Zack Greinke asked out of Kansas City four years ago. He was in the prime of his career. He would not sign a new contract with the Royals because he wanted to win and, as he told anyone who asked, he did not believe the Royals could win.
Greinke has taken his talents to the Milwaukee Brewers, to the Angels, and to the Dodgers. He has yet to pitch in the World Series.
And just look at the team he jilted now. The Royals are halfway to the World Series championship.
Alcides Escobar, one of the players the Royals acquired for Greinke, got two hits and scored two runs on Friday. Lorenzo Cain, another of the players in the trade, drove in a run and made two splendid catches in right field. And Kansas City got four hitless innings out of its bullpen to close out a 3-2 victory over the San Francisco Giants in Game 3 of the World Series.
The Royals lead the best-of-seven series, two games to one. The team that has won Game 3 after a split of the first two games has gone on to win the series 66% of the time, including 11 of the last 13 occasions.
The Giants got the tying run into scoring position in the sixth inning, and the leadoff man on base in the seventh. They went quietly into the night.
Jeremy Guthrie shut out the Giants for five innings, and he carried a 3-0 lead into the sixth. He gave up a single and double, the Giants suddenly had a run and Kansas City Manager Ned Yost called on his holy trinity of fireballers.
This was not automatic, because Kelvin Herrera was erratic. He first walked Gregor Blanco, and then a groundout by Joe Panik put the tying runs into scoring position. Buster Posey, who does not have an extra-base hit this postseason, grounded out to drive in one run, and the Giants had closed a three-run deficit to 3-2. But Pablo Sandoval grounded out, too, for the third out.

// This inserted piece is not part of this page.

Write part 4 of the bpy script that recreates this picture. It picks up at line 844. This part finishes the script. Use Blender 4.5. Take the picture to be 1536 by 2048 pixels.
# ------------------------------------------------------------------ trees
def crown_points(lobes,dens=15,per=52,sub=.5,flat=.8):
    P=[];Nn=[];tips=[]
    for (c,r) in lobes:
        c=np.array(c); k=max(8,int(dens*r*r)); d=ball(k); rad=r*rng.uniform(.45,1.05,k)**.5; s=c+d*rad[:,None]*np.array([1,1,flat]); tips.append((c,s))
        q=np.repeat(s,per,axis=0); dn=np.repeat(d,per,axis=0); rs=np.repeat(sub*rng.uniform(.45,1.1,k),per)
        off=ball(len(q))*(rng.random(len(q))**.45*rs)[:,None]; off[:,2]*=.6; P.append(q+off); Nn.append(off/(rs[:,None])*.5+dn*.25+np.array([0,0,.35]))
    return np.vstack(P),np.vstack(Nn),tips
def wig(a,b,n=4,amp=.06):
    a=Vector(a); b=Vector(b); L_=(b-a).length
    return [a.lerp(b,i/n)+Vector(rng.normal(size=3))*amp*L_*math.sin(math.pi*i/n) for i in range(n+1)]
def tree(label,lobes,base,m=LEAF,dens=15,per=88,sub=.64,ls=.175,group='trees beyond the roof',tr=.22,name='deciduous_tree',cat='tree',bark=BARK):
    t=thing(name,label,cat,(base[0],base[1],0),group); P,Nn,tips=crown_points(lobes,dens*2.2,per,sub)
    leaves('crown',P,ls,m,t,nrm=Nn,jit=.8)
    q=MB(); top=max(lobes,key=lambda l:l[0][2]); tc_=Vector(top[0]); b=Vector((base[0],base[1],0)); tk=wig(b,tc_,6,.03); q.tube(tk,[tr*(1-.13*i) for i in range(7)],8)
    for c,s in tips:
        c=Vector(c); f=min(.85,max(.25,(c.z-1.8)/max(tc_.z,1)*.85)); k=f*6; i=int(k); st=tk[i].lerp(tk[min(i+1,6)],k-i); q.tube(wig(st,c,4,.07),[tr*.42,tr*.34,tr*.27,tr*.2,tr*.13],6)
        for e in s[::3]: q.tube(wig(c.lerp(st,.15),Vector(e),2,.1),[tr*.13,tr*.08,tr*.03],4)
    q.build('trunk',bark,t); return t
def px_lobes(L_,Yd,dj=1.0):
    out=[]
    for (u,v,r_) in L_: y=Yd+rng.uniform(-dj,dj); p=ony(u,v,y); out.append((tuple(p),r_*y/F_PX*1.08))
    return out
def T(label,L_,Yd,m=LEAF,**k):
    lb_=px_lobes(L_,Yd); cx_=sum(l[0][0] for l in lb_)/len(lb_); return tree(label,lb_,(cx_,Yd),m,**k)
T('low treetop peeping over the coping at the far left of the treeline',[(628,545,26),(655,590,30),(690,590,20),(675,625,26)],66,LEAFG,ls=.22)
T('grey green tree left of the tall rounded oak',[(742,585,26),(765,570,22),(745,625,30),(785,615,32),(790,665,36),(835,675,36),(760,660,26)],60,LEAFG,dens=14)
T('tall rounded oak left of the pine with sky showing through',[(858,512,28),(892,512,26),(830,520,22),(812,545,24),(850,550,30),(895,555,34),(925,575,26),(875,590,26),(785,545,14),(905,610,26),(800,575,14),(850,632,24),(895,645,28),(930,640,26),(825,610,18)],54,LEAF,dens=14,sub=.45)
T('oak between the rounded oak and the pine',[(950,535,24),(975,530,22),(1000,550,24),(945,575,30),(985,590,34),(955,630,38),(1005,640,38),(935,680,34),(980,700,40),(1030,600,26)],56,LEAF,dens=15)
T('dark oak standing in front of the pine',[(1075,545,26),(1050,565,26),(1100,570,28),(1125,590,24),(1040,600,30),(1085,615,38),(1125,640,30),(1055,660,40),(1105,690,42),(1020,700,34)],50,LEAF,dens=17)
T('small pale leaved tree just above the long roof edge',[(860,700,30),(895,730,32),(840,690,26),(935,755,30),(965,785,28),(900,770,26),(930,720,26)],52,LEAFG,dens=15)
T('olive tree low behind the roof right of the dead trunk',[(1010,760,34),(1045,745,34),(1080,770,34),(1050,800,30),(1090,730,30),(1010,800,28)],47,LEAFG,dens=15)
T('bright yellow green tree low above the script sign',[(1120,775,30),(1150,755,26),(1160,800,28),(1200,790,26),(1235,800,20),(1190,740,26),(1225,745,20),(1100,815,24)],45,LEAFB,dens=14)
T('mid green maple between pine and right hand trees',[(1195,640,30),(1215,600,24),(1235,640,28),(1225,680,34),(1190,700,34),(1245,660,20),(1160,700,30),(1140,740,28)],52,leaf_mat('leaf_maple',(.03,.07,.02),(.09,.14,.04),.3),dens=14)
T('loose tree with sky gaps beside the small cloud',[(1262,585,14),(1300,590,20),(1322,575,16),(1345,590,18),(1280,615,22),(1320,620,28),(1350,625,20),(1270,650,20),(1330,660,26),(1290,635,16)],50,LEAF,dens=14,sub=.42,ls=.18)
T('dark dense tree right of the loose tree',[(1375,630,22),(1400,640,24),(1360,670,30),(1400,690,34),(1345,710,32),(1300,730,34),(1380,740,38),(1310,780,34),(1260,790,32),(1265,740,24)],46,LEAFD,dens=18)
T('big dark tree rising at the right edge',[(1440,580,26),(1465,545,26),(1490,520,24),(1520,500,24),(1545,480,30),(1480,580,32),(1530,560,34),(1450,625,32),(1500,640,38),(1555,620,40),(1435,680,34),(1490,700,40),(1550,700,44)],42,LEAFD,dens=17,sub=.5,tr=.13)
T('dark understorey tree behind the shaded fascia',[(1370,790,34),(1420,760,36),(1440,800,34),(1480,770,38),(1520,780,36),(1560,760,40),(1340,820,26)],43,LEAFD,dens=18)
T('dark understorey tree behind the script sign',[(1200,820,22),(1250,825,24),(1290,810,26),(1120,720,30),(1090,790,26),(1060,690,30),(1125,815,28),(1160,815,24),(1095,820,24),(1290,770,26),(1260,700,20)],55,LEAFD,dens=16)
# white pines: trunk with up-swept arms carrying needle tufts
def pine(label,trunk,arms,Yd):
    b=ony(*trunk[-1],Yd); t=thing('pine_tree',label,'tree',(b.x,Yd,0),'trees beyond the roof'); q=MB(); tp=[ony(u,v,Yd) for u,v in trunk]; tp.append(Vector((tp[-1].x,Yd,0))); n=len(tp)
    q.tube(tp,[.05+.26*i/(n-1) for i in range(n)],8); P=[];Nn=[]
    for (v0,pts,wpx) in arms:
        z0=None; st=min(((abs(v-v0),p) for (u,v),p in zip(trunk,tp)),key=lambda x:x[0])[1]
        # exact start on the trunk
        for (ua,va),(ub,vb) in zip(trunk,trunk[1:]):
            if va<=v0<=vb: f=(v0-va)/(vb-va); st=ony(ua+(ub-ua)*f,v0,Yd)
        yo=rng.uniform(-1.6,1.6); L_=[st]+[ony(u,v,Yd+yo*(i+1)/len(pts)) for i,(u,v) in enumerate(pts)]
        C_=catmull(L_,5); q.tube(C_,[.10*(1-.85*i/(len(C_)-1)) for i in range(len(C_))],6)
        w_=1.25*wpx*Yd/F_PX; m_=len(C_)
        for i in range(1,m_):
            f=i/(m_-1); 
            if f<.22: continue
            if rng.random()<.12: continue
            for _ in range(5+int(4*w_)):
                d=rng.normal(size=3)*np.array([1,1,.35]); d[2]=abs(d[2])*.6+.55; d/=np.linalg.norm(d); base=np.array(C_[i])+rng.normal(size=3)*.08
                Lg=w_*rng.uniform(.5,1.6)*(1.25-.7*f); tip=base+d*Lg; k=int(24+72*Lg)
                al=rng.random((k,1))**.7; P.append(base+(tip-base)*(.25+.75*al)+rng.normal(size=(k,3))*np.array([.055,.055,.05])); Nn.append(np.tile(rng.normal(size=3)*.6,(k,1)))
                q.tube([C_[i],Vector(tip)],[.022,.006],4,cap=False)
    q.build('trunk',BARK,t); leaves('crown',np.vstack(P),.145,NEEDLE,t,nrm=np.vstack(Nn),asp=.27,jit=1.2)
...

Of the 27 pitches Herrera threw, 14 were balls. In the seventh inning, after another Herrera walk, the Royals summoned left-hander Brandon Finnegan, who became the first player to pitch in the College World Series and the World Series in the same year. On this night, the trinity would need a fourth arm.
Finnegan faced two batters and retired them both. Wade Davis worked a perfect eighth, and Greg Holland did the same in the ninth. Holland retired the heart of the Giants’ order: Posey, Sandoval, and Hunter Pence.
Escobar hit the first pitch of the game for a double. Alex Gordon hit the second pitch of the game for a ground ball that advanced Escobar to third. The next batter, Cain, delivered an RBI groundout, and the Royals led, 1-0.
The Giants’ Tim Hudson, 39, who had started more games than any other active pitcher without making a World Series start, then hit his stride. He had retired 12 consecutive batters when Escobar singled with one out in the sixth inning.
Gordon doubled home Escobar to give the Royals a 2-0 lead. With two outs, the Giants summoned left-hander Javier Lopez to face the left-handed-hitting Eric Hosmer.
On the 11th pitch of the at-bat, Hosmer singled home Gordon, and the Royals led, 3-0.
Greinke returned to Kansas City in June. He was booed.
“I was pretty rude on the way out,” Greinke said then. “They have every right to be mad at me.”
Any regrets?
“I didn’t want to be rude,” he said. “I felt I had to in order to get traded, and I wanted to get traded.”
He got traded — twice, in fact. Then he picked his own team, the one that blessed him with $147 million in free agency.
The ring has eluded him. His old team, the ones he branded losers, is two victories away from a parade.